Ich habe die anderen Bände der Reihe noch nicht gelesen, sondern bin direkt mit dem vierten Band eingestiegen und habe darauf gesetzt, ihn unabhängig von den anderen lesen zu können. In meinen Augen stellte das kein Problem dar, eventuell habe ich Bezüge auf die Vorgänger nicht mitbekommen, aber das hat der Gesamthandlung und -gestaltung keinen Abbruch getan.
Ich war sehr gespannt auf das deutsch-österreichische Ermittlungsteam.

Bernhard Kammer, Chefinspektor findet in Innsbruck bei seiner Kollegin Roza Szabo eine männliche Leiche, die eine Tauchermaske trägt. Roza selbst ist nicht in der Wohnung und wie spurlos verschwunden. Zuletzt wurde sie am Walchensee gesehen, weshalb der See Dreh- und Angelpunkt ist. Alexa Jahn, Oberkommissarin in Weilheim, ermittelt an seiner Seite.
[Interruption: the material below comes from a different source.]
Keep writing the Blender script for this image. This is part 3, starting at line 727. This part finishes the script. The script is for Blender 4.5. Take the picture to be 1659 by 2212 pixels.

Anna Schneider konnte mich durch die kurzen Kapitel und die wechselnden Perspektiven, gerade die Kapitel der noch unbekannten Person, schnell überzeugen. Der fesselnde Schreibstil, die kontinuierlichen Entwicklungen und die Verbindung Deutschland-Österreich haben bei mir ordentlich Spannung erzeugt.
Die Beschreibungen des Walchensees, dessen Umgebung sowie die Taucharbeiten waren sehr anschaulich.
Ein spannender Krimi und ich werde mir sicherlich noch die anderen Teile zulegen.

Bewertung vom 23.04.2024
Unlearn Patriarchy 2
Amojo, Ireti;Borcak, Melina;Boussaoud, Yassamin-Sophia

Unlearn Patriarchy 2


ausgezeichnet

Nach "Unlearn Patriarchy" folgt nun die zweite Anthologie, herausgegeben von Emilia Roig, Alexandra Zykunov und Silvie Horch, in der patriarchale Strukturen in diversen gesellschaftlichen Themen und Bereichen veranschaulicht und Ansätze zur Veränderung hin zu einer diskriminierungsfreien Gesellschaft entwickelt werden.
Die 13 Essays machen mir mal wieder deutlich, wie tief das Patriarchat in fast allen Lebensbereichen verankert ist und wie deutlich die Strukturen und Mechanismen markiert und bewusst/sichtbar gemacht werden müssen. Die Autor*innen und Aktivist*innen schreiben ehrlich und radikal, machen internalisierte Muster deutlich. Dabei geht es um Körper, Architektur, Erziehung, Sport, Ableismus, Recht, Mental Health, Klasse, Gender Pay Gap, Krieg und Genozid, Kirche, Medizin und Literatur.

Meiner Meinung nach ist "Unlearn Patriarchy 2", genau wie die erste Anthologie, eine absolute Pflichtlektüre für alle und kann auch ohne Vorwissen gelesen werden.